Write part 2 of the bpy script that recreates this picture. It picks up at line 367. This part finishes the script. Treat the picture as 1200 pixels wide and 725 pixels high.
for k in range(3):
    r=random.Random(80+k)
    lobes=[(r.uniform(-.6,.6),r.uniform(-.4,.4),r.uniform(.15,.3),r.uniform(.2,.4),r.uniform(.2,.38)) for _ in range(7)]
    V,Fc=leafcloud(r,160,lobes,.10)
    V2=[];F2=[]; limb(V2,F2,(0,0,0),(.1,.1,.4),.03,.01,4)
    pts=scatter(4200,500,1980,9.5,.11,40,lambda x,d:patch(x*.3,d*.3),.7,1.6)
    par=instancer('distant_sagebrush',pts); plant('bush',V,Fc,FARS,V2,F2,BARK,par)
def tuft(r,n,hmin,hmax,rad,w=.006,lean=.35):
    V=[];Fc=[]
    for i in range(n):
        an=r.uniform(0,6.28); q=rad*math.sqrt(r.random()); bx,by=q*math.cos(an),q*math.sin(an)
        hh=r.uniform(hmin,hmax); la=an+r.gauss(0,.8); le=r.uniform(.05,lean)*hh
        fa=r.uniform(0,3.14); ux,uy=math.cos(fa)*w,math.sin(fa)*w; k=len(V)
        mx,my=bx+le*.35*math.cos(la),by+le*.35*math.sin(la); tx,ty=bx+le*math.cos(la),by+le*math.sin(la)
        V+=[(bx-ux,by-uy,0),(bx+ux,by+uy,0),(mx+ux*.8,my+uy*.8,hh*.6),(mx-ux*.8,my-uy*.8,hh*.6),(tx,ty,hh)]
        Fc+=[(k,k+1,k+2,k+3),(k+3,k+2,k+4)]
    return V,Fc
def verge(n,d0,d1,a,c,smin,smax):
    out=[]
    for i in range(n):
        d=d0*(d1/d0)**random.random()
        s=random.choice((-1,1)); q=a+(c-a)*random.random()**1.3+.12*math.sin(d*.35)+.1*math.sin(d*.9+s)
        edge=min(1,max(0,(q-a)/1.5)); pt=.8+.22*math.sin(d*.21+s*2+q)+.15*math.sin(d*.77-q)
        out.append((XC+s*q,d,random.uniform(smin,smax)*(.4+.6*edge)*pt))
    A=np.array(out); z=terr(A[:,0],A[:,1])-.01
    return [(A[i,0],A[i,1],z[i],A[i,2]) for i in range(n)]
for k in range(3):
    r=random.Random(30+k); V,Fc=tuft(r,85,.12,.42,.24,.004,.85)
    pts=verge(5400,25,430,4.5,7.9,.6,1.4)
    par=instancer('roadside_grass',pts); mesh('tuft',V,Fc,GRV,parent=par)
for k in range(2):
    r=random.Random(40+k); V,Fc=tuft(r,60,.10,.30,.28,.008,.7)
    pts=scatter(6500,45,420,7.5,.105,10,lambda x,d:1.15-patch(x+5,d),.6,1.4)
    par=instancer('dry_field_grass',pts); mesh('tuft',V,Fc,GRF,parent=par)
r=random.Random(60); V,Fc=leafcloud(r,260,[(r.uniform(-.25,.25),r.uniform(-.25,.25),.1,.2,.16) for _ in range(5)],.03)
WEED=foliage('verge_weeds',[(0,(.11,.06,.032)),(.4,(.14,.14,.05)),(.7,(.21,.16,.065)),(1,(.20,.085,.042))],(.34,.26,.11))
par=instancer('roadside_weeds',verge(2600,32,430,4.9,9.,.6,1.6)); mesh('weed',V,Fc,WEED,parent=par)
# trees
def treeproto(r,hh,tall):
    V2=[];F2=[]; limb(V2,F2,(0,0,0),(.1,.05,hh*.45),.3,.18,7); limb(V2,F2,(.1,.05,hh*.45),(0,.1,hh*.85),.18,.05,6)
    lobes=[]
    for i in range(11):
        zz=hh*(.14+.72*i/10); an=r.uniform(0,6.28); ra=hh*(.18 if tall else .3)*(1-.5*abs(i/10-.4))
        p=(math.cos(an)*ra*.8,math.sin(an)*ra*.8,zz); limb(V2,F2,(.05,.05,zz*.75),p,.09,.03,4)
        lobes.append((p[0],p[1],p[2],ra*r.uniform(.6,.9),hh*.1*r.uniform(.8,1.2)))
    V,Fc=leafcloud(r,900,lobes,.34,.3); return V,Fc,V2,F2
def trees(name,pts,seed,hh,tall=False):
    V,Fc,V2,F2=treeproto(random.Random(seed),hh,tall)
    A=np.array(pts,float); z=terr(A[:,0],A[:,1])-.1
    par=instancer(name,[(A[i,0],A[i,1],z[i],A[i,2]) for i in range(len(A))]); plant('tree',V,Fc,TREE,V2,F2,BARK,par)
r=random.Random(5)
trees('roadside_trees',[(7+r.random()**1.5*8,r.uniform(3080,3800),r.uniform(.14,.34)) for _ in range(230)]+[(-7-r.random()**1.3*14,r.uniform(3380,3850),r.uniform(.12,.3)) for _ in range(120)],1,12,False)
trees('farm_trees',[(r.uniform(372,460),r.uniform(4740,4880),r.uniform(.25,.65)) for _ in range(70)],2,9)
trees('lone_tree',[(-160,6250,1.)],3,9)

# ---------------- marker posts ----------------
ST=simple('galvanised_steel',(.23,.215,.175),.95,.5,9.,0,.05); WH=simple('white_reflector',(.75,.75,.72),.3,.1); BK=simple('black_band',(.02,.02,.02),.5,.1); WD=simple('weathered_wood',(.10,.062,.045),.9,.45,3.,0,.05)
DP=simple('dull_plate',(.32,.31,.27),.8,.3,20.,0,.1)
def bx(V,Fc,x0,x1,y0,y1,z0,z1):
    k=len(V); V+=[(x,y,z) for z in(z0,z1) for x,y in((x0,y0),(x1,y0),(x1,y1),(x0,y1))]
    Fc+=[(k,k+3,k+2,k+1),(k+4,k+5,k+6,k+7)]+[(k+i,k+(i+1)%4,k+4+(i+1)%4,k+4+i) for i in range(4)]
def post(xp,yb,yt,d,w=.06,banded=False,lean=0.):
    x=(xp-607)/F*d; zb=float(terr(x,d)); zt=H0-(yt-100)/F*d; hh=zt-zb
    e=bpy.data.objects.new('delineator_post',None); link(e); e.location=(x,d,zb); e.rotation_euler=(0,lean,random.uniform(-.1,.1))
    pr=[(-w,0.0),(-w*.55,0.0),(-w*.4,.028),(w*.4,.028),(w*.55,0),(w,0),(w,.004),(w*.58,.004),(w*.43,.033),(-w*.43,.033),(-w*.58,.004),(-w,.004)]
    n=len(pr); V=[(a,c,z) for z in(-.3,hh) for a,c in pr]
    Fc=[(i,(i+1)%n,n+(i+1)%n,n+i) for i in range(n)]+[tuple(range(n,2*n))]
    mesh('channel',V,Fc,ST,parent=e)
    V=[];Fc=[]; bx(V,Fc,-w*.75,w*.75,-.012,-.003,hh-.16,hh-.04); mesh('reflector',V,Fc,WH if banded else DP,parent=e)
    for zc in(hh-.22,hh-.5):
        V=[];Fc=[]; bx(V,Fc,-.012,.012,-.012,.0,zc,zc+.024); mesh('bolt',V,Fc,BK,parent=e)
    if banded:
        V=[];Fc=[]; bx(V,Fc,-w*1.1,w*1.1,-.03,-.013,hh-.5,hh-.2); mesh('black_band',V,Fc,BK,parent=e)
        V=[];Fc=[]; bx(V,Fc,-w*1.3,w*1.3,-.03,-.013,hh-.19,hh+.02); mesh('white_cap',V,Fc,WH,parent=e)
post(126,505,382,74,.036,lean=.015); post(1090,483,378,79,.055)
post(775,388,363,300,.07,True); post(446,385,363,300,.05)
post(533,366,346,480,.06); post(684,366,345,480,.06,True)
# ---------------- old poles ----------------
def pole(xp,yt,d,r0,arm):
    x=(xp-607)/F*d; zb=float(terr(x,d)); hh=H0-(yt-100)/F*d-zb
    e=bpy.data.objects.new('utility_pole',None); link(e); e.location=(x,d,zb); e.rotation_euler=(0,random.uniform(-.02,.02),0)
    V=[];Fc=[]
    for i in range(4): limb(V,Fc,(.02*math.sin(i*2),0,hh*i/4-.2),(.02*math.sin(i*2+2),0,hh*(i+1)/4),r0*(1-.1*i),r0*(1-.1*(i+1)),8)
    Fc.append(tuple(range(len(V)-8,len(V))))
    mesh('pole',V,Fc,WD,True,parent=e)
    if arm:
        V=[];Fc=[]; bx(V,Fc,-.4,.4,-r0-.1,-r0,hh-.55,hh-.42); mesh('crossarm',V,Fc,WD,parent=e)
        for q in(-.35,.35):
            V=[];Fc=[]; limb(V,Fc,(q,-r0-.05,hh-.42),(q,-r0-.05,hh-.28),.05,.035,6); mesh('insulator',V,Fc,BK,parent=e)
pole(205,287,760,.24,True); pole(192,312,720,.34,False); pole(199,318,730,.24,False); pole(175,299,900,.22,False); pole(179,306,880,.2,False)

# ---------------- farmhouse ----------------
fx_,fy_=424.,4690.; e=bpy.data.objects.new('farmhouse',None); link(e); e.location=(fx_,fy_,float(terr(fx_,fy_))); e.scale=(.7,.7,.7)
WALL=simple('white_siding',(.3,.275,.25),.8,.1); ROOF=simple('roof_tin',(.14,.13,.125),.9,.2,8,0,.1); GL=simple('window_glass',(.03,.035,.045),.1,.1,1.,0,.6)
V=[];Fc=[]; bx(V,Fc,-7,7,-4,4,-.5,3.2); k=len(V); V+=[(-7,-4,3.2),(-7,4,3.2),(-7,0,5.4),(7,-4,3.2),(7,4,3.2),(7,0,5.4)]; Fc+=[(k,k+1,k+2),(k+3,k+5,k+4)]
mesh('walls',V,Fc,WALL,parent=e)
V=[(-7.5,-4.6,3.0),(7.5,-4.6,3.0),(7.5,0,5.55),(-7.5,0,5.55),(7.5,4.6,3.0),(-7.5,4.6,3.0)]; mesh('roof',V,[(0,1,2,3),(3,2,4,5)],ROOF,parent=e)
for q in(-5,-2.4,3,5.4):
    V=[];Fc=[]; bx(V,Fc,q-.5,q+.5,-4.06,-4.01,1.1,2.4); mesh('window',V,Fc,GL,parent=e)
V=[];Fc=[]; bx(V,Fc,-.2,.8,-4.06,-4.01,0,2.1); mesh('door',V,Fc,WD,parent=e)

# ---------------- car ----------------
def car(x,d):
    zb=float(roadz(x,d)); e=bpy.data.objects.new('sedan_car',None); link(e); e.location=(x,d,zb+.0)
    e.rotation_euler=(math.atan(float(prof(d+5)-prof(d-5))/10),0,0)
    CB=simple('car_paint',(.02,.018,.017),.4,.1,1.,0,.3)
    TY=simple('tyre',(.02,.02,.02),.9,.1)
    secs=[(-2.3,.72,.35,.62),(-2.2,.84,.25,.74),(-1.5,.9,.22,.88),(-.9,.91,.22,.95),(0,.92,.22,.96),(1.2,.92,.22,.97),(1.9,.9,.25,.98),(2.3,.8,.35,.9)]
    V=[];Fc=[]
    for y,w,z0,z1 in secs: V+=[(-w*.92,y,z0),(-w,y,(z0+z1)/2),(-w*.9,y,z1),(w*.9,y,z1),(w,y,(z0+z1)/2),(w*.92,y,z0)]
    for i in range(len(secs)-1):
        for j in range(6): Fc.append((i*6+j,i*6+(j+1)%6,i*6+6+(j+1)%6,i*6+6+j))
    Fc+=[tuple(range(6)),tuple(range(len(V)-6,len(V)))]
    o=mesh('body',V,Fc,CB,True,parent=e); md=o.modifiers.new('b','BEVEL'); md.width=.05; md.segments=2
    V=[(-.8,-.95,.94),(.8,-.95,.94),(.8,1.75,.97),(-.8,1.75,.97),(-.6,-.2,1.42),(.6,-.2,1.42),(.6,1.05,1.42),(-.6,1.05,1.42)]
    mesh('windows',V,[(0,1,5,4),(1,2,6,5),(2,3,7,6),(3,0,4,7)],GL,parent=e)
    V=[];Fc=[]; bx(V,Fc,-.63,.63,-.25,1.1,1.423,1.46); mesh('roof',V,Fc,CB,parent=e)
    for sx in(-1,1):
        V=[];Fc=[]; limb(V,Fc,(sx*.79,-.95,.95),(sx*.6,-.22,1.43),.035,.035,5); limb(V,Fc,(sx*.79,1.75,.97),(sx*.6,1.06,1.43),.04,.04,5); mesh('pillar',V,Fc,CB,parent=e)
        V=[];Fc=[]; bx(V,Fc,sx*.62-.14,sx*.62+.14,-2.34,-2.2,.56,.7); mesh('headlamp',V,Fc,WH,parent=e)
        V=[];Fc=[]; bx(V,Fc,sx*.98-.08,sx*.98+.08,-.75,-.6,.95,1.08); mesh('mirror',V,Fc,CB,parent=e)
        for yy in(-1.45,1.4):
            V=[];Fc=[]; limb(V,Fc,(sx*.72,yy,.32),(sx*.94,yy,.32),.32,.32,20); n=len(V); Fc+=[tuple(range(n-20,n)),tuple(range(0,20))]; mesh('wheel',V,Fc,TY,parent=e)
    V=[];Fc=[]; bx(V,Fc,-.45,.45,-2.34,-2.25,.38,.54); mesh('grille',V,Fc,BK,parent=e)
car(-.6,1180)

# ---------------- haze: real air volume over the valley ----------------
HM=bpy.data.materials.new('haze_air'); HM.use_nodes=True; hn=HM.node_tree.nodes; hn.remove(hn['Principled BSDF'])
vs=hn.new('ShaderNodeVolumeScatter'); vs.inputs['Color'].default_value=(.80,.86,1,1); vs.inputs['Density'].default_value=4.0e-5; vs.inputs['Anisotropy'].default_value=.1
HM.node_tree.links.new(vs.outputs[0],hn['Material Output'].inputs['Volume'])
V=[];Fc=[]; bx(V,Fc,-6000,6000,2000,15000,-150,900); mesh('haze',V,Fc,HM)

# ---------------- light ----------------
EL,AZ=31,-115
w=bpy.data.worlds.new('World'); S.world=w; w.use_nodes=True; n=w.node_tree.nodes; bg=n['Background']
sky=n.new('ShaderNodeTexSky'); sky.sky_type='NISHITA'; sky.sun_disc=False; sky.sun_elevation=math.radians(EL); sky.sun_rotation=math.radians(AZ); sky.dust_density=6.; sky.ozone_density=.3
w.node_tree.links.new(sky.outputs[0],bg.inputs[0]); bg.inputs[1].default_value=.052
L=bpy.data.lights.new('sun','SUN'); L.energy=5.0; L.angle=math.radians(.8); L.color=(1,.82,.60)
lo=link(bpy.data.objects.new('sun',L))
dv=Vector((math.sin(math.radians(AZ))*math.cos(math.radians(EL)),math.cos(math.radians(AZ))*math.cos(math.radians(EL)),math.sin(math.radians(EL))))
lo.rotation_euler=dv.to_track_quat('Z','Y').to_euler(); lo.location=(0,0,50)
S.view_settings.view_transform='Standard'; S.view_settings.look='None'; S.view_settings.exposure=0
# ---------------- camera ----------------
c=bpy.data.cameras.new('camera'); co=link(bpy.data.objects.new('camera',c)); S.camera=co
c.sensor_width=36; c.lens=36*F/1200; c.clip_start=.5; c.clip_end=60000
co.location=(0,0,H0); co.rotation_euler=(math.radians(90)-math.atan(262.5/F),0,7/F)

• • • •

| TASK REQUIREMENTS |
Copy out every line of the material above that mentions the word "plant".

| RESPONSE TO THE TASK |
    par=instancer('distant_sagebrush',pts); plant('bush',V,Fc,FARS,V2,F2,BARK,par)
    par=instancer(name,[(A[i,0],A[i,1],z[i],A[i,2]) for i in range(len(A))]); plant('tree',V,Fc,TREE,V2,F2,BARK,par)